Сам Бруй утверждает, что его мать была портнихой, и еще в детстве он был окружен красивыми женщинами и столь же прекрасными тканями для вечерних платьев, из обрезков которых шились рубашки и жилеты для него. Так оно было или нет, но странный ребенок вырос в одного из самых знаменитых ленинградских пижонов. Перед его бесшабашным обаянием не могли устоять ни подружки-ровесницы, ни гранд-дамы ленинградского авангарда. Его принимали у себя и стали его наставницами и патронессами ученица Шагала, Матюшина и Малевича Евгения Магарил, прошедшая харьковскую авангардистсую школу Вера Матюх, успевшая поучиться у Леже Герта Неменова, легендарный в искусствоведческих кругах острослов и знаток самого запрещенного из запрещаемого — французского модернизма — Антонина Изергина.

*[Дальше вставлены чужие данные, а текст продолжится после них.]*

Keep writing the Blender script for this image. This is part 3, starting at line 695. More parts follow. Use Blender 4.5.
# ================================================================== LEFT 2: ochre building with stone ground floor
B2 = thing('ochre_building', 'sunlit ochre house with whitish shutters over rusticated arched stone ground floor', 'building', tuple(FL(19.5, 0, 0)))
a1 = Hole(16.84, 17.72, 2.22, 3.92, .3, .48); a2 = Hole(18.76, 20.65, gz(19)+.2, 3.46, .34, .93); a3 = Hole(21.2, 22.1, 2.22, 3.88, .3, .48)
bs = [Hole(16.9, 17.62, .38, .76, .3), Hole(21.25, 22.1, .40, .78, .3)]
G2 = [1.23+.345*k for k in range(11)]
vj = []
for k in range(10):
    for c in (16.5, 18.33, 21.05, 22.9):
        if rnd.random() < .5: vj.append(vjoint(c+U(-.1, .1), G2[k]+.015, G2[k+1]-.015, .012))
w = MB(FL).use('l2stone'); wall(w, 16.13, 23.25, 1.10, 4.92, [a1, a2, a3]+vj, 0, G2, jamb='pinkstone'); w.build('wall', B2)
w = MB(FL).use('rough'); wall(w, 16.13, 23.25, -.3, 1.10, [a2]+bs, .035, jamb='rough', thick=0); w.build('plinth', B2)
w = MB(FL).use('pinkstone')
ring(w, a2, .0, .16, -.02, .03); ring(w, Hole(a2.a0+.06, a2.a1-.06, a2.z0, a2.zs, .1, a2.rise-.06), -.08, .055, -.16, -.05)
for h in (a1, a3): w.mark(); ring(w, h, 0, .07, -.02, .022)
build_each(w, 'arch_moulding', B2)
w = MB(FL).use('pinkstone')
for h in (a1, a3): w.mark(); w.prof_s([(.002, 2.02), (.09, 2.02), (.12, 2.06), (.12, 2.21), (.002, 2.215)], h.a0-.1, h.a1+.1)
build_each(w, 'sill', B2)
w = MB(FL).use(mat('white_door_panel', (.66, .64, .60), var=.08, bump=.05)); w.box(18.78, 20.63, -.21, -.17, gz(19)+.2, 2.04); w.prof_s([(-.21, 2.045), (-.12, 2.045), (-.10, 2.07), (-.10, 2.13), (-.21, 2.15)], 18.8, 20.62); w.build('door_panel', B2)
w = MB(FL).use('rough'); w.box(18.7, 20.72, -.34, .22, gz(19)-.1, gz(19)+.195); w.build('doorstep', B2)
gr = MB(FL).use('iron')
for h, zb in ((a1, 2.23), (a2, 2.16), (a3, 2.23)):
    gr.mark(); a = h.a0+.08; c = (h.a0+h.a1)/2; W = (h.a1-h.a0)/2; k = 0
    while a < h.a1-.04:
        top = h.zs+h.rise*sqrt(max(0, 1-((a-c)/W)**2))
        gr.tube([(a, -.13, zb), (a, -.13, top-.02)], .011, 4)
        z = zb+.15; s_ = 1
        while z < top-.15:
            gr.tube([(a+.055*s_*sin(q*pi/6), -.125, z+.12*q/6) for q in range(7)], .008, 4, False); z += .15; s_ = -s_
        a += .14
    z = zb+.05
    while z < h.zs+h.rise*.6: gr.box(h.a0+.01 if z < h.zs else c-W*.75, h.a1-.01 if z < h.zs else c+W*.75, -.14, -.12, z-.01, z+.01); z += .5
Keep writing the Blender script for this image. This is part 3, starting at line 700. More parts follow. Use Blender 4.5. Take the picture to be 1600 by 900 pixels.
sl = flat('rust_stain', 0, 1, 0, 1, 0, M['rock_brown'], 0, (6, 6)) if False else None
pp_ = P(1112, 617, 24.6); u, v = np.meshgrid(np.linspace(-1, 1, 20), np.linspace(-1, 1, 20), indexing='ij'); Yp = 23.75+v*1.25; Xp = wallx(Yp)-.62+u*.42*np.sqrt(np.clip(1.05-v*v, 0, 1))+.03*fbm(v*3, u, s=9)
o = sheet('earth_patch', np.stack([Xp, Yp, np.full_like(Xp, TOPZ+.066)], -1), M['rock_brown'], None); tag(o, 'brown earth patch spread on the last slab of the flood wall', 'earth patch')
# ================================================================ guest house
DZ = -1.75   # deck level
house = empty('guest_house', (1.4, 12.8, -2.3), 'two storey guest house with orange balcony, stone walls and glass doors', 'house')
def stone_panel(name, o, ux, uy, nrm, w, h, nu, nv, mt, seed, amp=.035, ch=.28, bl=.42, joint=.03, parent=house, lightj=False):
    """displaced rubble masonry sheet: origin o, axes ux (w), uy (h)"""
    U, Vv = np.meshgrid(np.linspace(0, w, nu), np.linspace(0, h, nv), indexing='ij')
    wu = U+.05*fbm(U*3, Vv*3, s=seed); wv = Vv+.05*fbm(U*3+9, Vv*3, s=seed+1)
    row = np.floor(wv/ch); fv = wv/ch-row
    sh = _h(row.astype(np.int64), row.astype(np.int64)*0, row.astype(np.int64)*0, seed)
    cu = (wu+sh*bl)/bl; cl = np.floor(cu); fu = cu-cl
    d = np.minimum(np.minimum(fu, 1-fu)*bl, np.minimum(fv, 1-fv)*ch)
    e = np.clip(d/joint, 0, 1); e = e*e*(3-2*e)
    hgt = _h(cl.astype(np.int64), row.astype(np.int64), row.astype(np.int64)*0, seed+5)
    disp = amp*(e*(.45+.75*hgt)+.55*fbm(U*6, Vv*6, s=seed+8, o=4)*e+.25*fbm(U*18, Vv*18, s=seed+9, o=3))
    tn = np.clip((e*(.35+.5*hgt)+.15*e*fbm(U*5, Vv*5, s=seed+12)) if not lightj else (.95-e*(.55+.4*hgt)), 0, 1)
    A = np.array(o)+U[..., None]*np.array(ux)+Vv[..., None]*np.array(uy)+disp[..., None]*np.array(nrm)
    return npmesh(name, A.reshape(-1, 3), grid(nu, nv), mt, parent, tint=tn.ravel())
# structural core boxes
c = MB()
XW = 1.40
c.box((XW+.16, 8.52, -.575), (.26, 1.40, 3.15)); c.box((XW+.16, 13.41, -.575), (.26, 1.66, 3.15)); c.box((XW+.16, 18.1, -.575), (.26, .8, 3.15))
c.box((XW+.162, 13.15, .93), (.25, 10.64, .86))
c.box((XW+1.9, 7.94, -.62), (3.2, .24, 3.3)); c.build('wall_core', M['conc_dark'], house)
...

Его, самоучку, взяли то ли мальчиком для растирания красок, то ли подмастерьем под крышу официальной, но достаточного вольной (благодаря малоинтересной для большой политики природе этого вида искусства) институции — Экспериментальной графической мастерской ЛОСХа. Там Вильям Бруй стал профессиональным печатником, освоил сложнейшие графические техники, под этой вывеской начал изредка публиковаться и выставляться.
В 24 года он уехал в Израиль. Уехал к деду — истовому хасиду, у которого, в строго религиозном поселении, он прожил недолго, сбежал в Париж, а потом и в Нью-Йорк. Однако иудаизм и вообще израильский опыт (в первую очередь, Иерусалим) останутся важным мотивом в его творчестве. Довольно быстро Вильям Бруй нашел себя в строгой абстракции, строгой настолько, что минималистская геометрия форм стала напоминать томительное бубнение чтеца священных книг — где ритм и монотонность укрывают смысл текста от непосвященных густой вуалью. Его ранняя графика или написанные уже в эмиграции огромные полотна куда менее зрелищны, чем он сам. Но вместе они олицетворяют формулу успеха, а личное обаяние Бруя и страсть, с которой он создает и объясняет свое искусство, мало кого оставляют равнодушным.
Не это ли пленило человека, который мог возвести и возводил на пьедестал многих центральных персонажей культуры ХХ века,— легендарного арт-директора американского Vogue Алекса Либермана? Под опекой Либермана Бруй сделал чрезвычайно удачную для русского эмигранта карьеру. Конечно, до славы другого протеже семьи Либерман--Яковлева, чью нобелевку завистливый Эдичка долгие годы приписывал почти исключительно влиянию покровителей, Брую далеко. Но, с другой стороны, никто из уехавших примерно в то же время из СССР художников так быстро и так легко на нью-йоркский небосклон не взлетел. Ни гротескно-мачистский Шемякин, ни утяжеленные политическими реминисценциями концептуалисты и соц-артисты не показались "своими" светскому Манхэттену. Легкий нрав, живописная жизнь и психоделические абстракции Вильяма Бруя уже сделали его героем современного искусства. Пусть весь героизм этого колоритнейшего парижско-нью-йоркского "мишугена" (веселого сумасшедшего) состоит в том, что он украсил собой артистическую жизнь приютивших его городов.